YOUR INSTRUCTIONS: Please restate, exactly as written, the lines running from the beginning of the material through the line that has "COL = S.collection" in it.

DATASET CONTENT:

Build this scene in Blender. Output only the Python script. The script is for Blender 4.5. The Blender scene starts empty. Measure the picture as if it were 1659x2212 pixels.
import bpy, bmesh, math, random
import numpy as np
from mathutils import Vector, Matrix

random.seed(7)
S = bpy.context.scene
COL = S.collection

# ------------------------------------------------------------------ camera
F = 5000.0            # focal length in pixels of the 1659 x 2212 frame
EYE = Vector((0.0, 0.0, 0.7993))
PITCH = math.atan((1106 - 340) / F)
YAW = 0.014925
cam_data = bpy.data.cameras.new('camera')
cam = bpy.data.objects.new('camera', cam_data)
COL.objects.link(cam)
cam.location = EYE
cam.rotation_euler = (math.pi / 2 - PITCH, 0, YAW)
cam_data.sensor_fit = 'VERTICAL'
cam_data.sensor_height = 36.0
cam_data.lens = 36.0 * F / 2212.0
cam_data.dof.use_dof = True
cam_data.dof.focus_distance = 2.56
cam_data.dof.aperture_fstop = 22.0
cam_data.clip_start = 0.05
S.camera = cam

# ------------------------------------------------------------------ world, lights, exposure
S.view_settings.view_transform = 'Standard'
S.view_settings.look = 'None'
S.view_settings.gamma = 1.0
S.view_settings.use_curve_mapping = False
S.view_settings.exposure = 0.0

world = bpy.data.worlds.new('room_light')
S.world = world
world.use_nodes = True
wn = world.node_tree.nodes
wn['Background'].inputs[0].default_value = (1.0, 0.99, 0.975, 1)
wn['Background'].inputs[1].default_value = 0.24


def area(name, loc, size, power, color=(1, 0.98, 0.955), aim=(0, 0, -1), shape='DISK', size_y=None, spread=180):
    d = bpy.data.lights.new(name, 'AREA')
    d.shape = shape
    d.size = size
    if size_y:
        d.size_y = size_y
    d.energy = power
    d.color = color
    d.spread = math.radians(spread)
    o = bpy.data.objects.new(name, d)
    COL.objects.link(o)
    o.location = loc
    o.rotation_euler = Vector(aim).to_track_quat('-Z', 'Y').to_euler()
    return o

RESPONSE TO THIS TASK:
Build this scene in Blender. Output only the Python script. The script is for Blender 4.5. The Blender scene starts empty. Measure the picture as if it were 1659x2212 pixels.
import bpy, bmesh, math, random
import numpy as np
from mathutils import Vector, Matrix

random.seed(7)
S = bpy.context.scene
COL = S.collection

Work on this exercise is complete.